┌──

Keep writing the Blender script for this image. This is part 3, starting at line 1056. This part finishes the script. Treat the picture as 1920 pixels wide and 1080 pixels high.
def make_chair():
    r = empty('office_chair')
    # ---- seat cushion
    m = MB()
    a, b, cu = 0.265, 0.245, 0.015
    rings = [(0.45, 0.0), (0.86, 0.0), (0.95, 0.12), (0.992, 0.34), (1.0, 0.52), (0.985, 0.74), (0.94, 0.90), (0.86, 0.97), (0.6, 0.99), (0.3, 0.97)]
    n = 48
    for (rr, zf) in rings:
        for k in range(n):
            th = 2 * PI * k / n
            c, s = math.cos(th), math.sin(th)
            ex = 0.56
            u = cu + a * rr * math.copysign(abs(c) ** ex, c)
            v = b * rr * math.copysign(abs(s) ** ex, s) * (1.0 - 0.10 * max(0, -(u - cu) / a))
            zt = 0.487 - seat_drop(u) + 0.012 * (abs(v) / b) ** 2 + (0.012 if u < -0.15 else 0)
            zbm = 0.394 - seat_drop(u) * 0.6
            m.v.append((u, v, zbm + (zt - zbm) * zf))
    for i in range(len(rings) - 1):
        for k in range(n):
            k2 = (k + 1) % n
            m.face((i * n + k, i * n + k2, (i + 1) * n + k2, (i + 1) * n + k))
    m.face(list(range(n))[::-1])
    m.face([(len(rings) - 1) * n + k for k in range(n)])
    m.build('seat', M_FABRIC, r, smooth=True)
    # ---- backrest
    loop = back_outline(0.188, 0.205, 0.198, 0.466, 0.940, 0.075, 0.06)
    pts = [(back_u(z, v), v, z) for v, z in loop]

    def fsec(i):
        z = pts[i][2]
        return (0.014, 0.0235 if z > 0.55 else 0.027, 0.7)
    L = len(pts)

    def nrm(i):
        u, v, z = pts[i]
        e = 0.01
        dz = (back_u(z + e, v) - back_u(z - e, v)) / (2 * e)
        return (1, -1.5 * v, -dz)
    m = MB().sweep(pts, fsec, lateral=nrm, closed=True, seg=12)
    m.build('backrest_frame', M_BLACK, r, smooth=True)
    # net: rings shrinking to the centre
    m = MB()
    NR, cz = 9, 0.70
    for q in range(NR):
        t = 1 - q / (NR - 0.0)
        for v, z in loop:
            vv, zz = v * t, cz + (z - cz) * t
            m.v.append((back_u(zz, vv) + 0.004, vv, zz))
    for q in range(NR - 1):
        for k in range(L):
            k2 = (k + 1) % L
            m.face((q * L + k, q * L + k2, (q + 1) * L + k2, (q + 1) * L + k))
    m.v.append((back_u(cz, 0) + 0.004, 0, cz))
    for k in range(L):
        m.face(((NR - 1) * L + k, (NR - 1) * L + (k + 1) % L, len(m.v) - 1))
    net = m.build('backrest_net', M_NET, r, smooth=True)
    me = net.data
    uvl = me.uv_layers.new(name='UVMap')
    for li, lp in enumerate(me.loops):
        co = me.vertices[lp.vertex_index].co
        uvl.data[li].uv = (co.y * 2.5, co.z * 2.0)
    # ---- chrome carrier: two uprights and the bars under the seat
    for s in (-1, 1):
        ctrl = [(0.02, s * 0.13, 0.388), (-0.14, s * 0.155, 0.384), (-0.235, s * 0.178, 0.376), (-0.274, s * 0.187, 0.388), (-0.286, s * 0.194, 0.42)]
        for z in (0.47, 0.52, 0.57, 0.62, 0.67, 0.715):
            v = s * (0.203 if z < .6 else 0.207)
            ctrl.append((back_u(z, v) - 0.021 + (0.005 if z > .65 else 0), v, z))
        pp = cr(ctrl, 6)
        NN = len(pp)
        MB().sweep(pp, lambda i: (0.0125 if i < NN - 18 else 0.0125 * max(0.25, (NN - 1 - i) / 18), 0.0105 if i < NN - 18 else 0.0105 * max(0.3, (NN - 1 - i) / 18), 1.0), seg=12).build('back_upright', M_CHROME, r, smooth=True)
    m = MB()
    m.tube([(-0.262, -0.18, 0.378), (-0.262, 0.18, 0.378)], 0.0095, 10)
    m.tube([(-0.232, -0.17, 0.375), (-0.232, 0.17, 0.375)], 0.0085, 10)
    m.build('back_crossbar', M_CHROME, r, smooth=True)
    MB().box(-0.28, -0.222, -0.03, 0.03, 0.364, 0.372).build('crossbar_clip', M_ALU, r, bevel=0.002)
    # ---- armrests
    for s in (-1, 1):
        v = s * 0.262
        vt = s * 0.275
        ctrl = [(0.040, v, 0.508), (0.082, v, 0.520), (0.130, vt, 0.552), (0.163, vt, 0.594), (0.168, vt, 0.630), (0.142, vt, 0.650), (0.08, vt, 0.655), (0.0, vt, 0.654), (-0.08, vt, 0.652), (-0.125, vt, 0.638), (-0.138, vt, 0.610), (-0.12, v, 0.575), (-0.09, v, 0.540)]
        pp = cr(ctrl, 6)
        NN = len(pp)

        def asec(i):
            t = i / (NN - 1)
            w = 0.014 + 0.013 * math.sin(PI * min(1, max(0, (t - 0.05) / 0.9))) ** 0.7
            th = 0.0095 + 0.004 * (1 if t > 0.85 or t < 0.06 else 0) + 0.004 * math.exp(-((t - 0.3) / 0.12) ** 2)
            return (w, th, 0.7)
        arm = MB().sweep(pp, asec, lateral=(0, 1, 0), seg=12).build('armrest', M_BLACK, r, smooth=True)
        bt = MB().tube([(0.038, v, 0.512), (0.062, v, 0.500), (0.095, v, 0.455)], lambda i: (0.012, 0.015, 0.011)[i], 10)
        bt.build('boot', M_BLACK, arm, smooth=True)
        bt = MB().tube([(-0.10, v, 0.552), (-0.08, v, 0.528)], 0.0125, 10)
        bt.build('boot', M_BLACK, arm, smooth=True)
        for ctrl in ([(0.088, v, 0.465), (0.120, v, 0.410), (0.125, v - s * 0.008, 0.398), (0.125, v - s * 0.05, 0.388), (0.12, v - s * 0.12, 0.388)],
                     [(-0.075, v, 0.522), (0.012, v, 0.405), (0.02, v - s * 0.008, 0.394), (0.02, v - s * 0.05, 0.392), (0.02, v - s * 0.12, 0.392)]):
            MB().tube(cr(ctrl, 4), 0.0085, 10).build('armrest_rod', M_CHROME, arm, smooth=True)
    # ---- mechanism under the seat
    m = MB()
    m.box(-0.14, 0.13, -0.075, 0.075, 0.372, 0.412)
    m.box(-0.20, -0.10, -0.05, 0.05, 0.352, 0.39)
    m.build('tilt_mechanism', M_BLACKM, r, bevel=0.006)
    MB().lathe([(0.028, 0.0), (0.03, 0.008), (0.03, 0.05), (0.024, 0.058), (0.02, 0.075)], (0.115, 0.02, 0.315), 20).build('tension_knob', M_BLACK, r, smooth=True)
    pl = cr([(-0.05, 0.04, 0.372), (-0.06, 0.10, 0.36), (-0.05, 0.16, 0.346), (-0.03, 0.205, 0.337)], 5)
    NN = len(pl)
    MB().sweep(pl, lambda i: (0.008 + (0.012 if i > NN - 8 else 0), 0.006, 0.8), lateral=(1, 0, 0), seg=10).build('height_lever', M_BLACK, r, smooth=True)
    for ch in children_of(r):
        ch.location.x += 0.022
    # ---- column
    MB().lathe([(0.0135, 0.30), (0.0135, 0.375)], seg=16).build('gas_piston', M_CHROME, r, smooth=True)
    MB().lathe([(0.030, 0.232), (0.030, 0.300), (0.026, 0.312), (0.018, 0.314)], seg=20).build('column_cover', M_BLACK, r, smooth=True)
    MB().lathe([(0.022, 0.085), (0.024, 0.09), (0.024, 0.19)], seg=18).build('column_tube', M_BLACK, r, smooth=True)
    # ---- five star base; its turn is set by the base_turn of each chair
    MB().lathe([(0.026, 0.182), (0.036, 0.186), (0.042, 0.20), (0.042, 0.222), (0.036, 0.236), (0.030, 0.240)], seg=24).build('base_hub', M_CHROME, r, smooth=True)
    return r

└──
┌──

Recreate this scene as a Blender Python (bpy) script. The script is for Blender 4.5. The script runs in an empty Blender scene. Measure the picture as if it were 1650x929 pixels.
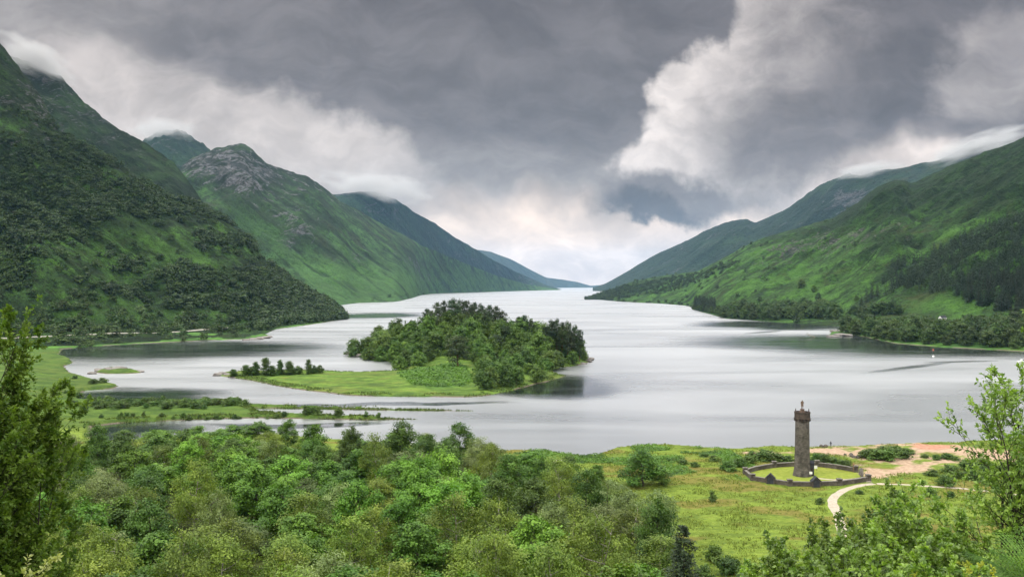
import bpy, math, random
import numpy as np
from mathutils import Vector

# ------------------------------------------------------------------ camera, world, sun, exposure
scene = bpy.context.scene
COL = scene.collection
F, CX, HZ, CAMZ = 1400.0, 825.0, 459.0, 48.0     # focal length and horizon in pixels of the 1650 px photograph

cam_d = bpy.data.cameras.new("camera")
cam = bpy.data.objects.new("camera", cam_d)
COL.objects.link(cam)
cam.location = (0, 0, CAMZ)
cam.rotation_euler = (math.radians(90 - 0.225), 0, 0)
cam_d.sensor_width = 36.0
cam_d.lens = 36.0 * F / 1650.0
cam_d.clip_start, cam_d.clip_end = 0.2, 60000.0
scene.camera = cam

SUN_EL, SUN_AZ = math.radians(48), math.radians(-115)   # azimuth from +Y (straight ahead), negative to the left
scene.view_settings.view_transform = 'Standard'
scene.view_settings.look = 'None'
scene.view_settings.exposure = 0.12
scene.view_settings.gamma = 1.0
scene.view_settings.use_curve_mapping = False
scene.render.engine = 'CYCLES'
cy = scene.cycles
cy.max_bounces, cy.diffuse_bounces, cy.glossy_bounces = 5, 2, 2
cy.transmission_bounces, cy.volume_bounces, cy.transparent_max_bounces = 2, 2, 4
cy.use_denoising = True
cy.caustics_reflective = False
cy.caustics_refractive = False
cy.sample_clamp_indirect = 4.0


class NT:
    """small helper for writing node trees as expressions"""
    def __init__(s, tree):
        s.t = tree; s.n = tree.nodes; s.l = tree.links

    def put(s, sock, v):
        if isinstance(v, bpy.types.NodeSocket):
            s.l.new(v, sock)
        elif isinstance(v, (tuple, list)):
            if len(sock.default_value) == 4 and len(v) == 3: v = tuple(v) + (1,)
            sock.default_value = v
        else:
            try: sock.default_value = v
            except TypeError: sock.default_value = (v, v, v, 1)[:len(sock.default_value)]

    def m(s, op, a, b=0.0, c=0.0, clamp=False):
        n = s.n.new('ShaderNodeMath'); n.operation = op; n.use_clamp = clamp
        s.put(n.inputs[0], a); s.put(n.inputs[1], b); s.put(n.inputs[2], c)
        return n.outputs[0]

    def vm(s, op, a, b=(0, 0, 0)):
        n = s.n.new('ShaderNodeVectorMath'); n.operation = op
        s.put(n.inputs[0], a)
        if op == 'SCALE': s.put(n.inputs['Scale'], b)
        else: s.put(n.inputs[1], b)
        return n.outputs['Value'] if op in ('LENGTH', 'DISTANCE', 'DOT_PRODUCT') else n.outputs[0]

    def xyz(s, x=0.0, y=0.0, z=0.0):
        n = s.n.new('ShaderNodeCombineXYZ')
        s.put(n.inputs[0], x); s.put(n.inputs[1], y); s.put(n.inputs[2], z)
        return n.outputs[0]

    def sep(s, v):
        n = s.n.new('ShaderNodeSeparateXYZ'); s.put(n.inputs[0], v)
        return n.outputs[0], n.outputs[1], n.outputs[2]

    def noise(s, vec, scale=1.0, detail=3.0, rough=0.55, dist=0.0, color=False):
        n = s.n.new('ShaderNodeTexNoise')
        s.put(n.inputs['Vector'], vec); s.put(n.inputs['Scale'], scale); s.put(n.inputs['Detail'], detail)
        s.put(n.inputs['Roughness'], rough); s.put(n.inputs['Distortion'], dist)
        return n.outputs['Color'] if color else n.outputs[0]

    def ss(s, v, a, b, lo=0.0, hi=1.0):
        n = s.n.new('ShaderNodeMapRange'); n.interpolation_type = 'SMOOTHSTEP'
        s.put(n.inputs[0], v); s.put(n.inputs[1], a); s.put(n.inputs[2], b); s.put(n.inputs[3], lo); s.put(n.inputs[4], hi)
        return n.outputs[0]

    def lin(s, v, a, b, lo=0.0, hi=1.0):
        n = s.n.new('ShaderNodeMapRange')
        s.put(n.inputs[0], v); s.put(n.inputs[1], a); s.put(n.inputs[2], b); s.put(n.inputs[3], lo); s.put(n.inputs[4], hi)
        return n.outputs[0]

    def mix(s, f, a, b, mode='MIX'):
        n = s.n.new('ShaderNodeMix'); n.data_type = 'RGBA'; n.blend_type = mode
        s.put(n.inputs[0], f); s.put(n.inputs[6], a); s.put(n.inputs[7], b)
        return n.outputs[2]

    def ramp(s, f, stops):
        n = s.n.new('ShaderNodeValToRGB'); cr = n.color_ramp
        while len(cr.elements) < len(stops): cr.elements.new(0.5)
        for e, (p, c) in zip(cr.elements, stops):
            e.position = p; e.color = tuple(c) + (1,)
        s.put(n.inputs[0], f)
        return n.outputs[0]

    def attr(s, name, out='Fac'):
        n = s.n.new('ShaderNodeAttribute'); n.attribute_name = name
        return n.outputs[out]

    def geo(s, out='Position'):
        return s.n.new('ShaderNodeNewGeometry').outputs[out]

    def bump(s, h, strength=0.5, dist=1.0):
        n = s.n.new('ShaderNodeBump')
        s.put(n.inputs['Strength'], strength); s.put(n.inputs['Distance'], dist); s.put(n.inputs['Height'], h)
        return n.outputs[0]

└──

Required task: Retype the lines above exactly as they appear, from the line containing "Recreate this scene" through the line containing "F, CX, HZ, CAMZ", and leave out any pictures.

Solution to the problem:
Recreate this scene as a Blender Python (bpy) script. The script is for Blender 4.5. The script runs in an empty Blender scene. Measure the picture as if it were 1650x929 pixels.
import bpy, math, random
import numpy as np
from mathutils import Vector

# ------------------------------------------------------------------ camera, world, sun, exposure
scene = bpy.context.scene
COL = scene.collection
F, CX, HZ, CAMZ = 1400.0, 825.0, 459.0, 48.0     # focal length and horizon in pixels of the 1650 px photograph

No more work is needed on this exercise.